>>

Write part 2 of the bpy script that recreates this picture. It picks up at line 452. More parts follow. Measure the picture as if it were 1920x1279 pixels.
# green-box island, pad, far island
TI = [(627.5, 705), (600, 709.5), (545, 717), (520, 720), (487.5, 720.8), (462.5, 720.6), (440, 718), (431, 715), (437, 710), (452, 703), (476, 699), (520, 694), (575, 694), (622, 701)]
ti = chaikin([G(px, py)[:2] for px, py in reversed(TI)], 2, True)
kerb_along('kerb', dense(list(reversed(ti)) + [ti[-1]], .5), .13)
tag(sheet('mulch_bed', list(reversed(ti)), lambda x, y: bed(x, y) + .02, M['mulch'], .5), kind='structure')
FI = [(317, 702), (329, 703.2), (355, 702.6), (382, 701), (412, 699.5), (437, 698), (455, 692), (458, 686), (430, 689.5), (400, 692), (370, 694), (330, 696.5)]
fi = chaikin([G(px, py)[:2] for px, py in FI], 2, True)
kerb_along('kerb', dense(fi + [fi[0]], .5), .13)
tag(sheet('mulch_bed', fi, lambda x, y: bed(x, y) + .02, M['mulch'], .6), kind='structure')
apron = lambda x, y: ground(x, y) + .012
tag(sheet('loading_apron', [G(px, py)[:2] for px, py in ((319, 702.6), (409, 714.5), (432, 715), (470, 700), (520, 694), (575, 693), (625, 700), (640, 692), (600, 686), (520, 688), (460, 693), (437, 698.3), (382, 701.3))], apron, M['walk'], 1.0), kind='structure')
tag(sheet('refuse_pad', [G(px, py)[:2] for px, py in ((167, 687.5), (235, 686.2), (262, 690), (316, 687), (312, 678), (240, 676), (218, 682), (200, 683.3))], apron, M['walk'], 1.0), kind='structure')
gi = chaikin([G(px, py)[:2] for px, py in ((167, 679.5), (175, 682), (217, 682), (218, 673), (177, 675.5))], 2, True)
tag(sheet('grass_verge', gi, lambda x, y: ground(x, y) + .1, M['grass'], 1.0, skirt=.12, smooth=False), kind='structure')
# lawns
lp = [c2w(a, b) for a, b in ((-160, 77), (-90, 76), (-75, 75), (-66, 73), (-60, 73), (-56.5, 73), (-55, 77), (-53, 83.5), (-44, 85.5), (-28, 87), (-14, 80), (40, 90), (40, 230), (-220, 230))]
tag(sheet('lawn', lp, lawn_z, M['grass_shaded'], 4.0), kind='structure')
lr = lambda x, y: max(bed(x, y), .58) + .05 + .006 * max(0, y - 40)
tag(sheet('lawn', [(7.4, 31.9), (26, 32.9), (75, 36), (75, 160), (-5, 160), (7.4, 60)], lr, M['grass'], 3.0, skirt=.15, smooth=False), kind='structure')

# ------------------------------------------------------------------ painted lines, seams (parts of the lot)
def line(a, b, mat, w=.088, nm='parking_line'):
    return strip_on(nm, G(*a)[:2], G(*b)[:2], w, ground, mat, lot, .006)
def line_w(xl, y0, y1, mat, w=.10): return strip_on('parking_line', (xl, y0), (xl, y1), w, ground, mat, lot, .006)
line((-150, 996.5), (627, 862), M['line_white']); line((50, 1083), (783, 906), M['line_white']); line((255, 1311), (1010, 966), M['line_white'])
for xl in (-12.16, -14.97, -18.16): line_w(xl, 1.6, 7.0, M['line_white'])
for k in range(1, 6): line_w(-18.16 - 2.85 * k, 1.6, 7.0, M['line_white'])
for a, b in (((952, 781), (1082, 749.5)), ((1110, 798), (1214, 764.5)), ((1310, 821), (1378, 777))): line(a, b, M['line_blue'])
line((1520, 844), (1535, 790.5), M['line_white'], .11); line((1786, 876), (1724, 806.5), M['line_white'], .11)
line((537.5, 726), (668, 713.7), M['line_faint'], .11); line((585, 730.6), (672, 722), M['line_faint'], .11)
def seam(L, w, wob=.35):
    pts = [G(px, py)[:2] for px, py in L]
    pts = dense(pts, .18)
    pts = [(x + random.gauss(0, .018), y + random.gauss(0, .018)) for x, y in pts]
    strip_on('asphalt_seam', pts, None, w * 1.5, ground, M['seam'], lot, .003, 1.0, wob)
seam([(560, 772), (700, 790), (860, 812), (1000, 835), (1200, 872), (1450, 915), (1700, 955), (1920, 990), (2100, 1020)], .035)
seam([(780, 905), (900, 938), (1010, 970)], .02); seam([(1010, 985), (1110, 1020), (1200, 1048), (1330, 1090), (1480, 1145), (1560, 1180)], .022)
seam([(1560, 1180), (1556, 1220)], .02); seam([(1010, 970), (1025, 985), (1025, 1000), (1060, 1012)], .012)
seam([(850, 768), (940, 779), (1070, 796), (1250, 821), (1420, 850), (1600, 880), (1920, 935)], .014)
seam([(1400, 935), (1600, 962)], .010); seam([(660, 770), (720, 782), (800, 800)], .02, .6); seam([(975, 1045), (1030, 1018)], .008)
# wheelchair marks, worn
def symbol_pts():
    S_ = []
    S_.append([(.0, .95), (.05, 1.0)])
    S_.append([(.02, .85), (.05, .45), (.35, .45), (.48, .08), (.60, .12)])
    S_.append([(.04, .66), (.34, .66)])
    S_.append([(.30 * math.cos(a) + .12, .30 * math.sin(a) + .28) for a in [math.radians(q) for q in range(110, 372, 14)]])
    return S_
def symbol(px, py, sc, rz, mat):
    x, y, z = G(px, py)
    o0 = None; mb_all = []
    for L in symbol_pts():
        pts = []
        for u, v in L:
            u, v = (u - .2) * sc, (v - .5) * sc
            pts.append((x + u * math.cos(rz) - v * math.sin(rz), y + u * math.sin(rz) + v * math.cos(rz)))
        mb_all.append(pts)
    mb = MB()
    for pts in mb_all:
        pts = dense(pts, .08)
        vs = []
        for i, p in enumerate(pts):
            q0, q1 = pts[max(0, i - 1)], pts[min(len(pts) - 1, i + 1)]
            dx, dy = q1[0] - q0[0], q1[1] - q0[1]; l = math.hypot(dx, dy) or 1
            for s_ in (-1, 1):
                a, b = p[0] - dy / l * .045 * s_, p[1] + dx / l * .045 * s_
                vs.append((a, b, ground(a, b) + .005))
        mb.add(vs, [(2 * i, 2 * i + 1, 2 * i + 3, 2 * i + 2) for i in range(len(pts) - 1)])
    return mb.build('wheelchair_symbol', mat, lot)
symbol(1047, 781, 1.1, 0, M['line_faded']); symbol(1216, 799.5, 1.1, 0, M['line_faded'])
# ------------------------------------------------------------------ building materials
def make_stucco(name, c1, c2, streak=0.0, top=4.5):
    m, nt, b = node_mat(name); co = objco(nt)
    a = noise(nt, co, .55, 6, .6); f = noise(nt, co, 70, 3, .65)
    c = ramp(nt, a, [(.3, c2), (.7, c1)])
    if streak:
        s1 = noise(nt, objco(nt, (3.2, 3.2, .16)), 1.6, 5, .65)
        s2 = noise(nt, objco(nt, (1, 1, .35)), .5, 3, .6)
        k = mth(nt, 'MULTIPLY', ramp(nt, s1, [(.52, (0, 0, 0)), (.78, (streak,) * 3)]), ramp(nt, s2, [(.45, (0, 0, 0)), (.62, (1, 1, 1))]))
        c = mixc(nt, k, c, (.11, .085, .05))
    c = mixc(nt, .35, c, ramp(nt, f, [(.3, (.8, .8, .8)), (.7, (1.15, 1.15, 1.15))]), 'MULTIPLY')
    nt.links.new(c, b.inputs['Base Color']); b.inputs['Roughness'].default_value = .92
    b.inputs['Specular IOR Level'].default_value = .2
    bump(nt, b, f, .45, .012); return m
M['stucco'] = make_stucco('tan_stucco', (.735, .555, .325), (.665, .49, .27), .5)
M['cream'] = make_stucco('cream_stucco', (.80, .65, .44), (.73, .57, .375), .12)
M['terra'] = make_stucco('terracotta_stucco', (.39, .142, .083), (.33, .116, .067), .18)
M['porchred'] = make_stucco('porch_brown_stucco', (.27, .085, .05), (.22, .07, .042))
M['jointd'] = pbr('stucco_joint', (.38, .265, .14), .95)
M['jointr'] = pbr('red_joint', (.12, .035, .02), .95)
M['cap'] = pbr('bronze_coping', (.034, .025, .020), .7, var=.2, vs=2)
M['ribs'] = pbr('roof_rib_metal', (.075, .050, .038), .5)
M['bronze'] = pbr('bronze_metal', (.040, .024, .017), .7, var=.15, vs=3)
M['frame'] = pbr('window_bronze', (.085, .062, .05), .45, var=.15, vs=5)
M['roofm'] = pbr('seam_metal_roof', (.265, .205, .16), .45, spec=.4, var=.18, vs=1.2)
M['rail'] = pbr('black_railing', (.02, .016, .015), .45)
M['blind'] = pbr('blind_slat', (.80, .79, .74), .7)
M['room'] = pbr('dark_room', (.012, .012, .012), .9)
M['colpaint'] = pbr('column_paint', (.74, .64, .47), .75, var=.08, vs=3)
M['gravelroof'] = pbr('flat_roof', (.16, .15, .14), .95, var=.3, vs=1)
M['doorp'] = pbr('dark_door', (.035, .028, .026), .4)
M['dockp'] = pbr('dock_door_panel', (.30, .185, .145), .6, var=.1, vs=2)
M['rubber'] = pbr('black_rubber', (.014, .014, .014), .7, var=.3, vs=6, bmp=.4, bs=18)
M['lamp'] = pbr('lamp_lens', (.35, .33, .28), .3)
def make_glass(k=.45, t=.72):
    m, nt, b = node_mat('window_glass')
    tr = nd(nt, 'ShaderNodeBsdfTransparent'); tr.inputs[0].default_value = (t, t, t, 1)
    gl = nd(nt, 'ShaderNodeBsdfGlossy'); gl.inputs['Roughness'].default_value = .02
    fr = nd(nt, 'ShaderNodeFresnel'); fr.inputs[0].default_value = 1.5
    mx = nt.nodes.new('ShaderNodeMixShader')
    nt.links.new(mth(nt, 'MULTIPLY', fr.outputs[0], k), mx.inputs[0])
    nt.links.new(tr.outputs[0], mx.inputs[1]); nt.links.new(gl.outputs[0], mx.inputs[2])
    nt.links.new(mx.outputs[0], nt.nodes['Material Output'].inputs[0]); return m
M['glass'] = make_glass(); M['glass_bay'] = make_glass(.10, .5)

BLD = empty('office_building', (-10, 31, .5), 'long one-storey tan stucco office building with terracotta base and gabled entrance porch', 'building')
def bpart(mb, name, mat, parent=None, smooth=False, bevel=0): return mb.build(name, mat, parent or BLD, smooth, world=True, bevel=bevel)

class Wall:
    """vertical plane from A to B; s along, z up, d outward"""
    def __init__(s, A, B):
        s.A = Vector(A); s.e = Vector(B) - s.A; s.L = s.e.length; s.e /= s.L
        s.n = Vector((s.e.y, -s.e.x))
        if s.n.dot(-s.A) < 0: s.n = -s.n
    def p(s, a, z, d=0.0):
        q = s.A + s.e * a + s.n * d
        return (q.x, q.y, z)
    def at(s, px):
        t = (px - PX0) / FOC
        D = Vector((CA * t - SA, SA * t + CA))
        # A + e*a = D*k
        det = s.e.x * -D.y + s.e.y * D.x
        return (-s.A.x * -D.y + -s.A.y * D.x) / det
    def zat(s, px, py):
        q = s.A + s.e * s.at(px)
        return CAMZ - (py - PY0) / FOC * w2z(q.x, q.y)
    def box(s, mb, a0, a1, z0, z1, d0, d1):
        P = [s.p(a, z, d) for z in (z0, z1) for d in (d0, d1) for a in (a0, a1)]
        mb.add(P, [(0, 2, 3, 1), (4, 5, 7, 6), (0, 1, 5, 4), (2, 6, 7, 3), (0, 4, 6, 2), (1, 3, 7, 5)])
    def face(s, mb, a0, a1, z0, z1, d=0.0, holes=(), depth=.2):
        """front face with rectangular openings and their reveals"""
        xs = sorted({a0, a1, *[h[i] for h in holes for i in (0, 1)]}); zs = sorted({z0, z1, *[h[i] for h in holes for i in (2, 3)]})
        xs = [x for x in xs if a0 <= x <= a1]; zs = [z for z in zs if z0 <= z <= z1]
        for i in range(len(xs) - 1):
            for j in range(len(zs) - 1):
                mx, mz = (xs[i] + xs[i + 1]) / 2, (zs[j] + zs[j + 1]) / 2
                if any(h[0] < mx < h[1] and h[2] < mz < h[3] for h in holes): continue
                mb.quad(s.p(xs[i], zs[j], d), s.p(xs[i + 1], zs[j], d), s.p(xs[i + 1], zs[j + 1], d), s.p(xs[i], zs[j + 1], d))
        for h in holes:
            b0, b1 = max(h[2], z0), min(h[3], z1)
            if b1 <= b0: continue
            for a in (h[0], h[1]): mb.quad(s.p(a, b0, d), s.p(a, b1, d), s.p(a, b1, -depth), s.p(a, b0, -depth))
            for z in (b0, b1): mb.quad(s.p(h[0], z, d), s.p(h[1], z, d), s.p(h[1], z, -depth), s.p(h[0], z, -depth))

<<

Given exercise — Produce the lines from the top of the listing through the "skirt=.15, smooth=False), kind='structure')" line exactly as they appear, with no additional output.

Exercise result —
Write part 2 of the bpy script that recreates this picture. It picks up at line 452. More parts follow. Measure the picture as if it were 1920x1279 pixels.
# green-box island, pad, far island
TI = [(627.5, 705), (600, 709.5), (545, 717), (520, 720), (487.5, 720.8), (462.5, 720.6), (440, 718), (431, 715), (437, 710), (452, 703), (476, 699), (520, 694), (575, 694), (622, 701)]
ti = chaikin([G(px, py)[:2] for px, py in reversed(TI)], 2, True)
kerb_along('kerb', dense(list(reversed(ti)) + [ti[-1]], .5), .13)
tag(sheet('mulch_bed', list(reversed(ti)), lambda x, y: bed(x, y) + .02, M['mulch'], .5), kind='structure')
FI = [(317, 702), (329, 703.2), (355, 702.6), (382, 701), (412, 699.5), (437, 698), (455, 692), (458, 686), (430, 689.5), (400, 692), (370, 694), (330, 696.5)]
fi = chaikin([G(px, py)[:2] for px, py in FI], 2, True)
kerb_along('kerb', dense(fi + [fi[0]], .5), .13)
tag(sheet('mulch_bed', fi, lambda x, y: bed(x, y) + .02, M['mulch'], .6), kind='structure')
apron = lambda x, y: ground(x, y) + .012
tag(sheet('loading_apron', [G(px, py)[:2] for px, py in ((319, 702.6), (409, 714.5), (432, 715), (470, 700), (520, 694), (575, 693), (625, 700), (640, 692), (600, 686), (520, 688), (460, 693), (437, 698.3), (382, 701.3))], apron, M['walk'], 1.0), kind='structure')
tag(sheet('refuse_pad', [G(px, py)[:2] for px, py in ((167, 687.5), (235, 686.2), (262, 690), (316, 687), (312, 678), (240, 676), (218, 682), (200, 683.3))], apron, M['walk'], 1.0), kind='structure')
gi = chaikin([G(px, py)[:2] for px, py in ((167, 679.5), (175, 682), (217, 682), (218, 673), (177, 675.5))], 2, True)
tag(sheet('grass_verge', gi, lambda x, y: ground(x, y) + .1, M['grass'], 1.0, skirt=.12, smooth=False), kind='structure')
# lawns
lp = [c2w(a, b) for a, b in ((-160, 77), (-90, 76), (-75, 75), (-66, 73), (-60, 73), (-56.5, 73), (-55, 77), (-53, 83.5), (-44, 85.5), (-28, 87), (-14, 80), (40, 90), (40, 230), (-220, 230))]
tag(sheet('lawn', lp, lawn_z, M['grass_shaded'], 4.0), kind='structure')
lr = lambda x, y: max(bed(x, y), .58) + .05 + .006 * max(0, y - 40)
tag(sheet('lawn', [(7.4, 31.9), (26, 32.9), (75, 36), (75, 160), (-5, 160), (7.4, 60)], lr, M['grass'], 3.0, skirt=.15, smooth=False), kind='structure')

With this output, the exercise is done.